** Input data **
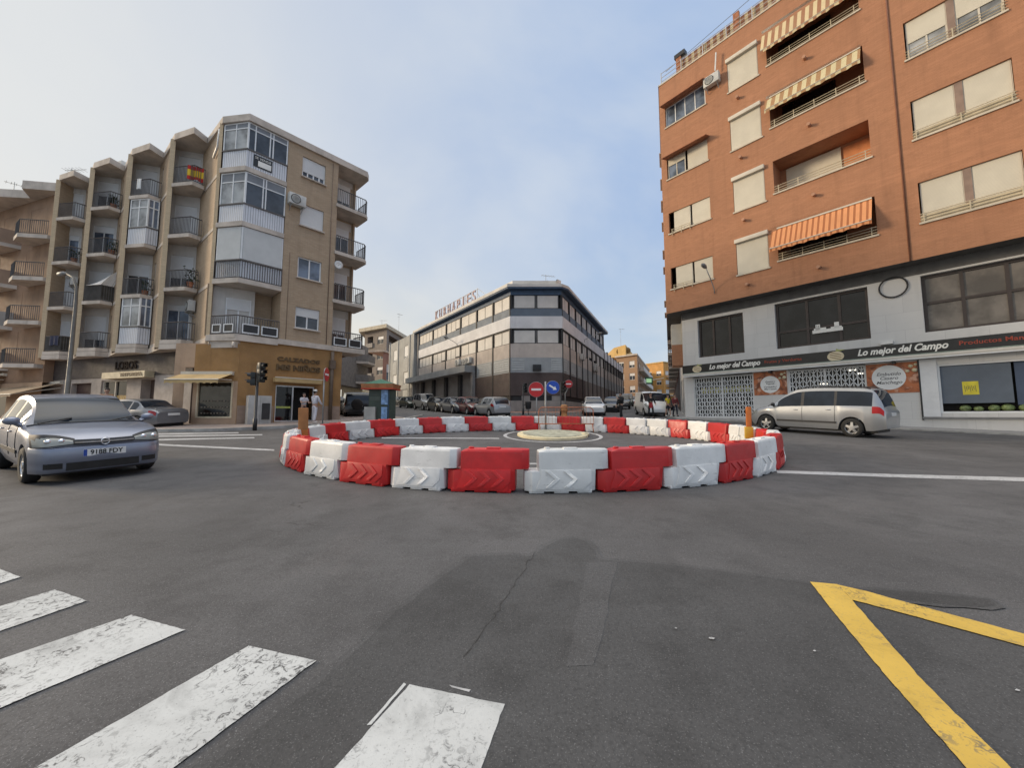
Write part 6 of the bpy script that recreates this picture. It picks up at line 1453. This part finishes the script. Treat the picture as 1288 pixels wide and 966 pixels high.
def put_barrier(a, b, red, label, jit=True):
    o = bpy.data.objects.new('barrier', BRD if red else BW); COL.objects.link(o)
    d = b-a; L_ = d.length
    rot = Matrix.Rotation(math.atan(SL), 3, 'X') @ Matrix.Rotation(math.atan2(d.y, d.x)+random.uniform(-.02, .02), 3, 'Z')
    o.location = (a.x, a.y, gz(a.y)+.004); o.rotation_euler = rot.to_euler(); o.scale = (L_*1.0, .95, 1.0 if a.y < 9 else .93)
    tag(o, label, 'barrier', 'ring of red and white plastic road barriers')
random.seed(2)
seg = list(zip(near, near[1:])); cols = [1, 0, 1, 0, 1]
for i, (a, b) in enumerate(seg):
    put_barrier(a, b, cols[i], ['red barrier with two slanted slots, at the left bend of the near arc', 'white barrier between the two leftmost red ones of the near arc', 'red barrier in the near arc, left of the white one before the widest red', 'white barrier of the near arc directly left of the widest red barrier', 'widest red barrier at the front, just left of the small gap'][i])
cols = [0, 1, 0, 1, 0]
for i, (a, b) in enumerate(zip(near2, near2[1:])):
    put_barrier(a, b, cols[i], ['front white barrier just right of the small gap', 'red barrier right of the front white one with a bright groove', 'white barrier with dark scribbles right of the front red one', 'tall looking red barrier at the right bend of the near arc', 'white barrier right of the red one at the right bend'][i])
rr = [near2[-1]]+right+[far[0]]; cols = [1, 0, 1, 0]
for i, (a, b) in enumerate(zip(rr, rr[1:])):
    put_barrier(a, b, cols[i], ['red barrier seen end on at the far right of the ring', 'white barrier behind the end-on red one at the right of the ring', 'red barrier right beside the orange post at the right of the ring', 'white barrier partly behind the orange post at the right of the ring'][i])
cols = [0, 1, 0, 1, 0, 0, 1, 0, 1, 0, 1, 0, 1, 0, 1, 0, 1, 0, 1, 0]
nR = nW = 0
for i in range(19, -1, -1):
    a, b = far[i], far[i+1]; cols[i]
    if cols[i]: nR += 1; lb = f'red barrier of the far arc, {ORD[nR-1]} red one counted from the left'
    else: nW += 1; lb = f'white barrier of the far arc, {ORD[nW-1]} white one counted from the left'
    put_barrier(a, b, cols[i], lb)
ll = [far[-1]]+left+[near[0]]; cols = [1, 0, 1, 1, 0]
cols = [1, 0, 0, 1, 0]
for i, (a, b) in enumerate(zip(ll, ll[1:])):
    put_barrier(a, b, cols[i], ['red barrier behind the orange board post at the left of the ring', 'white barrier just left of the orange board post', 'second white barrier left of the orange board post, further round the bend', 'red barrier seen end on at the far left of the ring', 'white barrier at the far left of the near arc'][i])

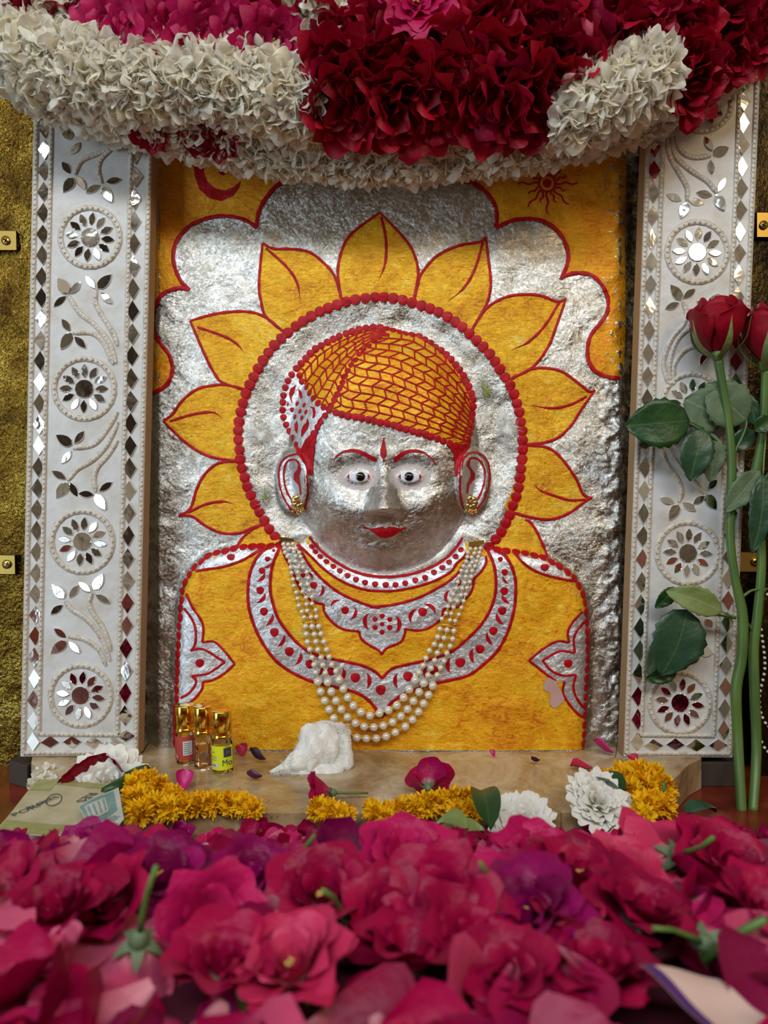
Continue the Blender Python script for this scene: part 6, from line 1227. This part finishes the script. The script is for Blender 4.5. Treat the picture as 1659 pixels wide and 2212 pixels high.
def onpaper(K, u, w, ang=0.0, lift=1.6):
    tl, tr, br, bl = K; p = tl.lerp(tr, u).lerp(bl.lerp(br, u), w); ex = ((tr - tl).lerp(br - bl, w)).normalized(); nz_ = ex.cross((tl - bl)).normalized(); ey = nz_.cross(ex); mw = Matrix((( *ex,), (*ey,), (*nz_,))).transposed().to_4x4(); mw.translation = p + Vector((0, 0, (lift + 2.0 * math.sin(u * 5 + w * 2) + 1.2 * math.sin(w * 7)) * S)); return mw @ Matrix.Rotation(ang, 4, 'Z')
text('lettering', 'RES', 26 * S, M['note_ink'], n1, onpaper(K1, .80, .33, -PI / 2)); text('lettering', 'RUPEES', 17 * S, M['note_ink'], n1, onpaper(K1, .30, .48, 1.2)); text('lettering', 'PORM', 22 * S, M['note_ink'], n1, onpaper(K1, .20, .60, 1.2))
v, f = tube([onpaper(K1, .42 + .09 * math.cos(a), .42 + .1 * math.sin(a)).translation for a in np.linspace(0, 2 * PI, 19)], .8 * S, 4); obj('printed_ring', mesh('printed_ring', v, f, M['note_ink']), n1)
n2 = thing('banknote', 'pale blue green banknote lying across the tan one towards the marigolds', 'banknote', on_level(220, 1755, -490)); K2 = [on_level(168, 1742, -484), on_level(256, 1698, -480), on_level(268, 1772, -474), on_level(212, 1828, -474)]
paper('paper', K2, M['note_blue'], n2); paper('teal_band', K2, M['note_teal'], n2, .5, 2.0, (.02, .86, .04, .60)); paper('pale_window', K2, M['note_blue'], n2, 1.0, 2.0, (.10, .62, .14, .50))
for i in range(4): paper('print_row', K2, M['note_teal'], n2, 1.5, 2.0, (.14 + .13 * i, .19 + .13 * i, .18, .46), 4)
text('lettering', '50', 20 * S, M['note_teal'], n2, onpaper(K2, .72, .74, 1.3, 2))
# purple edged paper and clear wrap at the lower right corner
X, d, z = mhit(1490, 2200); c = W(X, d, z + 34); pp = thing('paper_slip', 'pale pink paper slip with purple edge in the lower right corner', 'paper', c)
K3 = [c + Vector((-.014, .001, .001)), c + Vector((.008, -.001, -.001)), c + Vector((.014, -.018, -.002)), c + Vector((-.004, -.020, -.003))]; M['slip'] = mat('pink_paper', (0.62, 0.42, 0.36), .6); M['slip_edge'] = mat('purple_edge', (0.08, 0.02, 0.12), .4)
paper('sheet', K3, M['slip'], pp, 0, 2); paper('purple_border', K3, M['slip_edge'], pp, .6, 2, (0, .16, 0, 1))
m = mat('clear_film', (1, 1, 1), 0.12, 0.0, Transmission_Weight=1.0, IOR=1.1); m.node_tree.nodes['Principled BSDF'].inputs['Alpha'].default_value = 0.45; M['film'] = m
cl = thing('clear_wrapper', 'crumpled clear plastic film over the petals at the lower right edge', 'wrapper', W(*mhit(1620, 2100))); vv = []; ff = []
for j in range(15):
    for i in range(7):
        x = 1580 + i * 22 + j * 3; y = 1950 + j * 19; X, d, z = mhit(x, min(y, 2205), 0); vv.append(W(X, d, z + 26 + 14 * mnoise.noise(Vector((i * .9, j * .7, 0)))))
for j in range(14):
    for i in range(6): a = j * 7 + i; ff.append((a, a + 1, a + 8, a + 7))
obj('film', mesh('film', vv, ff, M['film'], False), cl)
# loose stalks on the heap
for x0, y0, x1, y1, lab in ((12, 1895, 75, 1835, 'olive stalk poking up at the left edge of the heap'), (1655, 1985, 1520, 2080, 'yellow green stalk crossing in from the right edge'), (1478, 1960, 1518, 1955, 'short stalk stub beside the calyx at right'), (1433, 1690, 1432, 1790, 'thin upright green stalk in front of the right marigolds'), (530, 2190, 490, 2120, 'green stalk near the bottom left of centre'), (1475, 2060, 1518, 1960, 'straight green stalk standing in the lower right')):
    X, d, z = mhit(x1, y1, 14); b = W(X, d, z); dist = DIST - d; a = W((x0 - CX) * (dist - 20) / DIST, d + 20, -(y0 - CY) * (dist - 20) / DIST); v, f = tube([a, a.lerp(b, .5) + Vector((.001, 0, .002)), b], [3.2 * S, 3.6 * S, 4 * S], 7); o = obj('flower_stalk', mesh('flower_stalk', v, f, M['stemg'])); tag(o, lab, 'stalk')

** What to work on **
Select every line of the records holding the string "finishes".

** Solution to this task **
Write part 6 of the bpy script that recreates this picture. It picks up at line 1453. This part finishes the script. Treat the picture as 1288 pixels wide and 966 pixels high.
Continue the Blender Python script for this scene: part 6, from line 1227. This part finishes the script. The script is for Blender 4.5. Treat the picture as 1659 pixels wide and 2212 pixels high.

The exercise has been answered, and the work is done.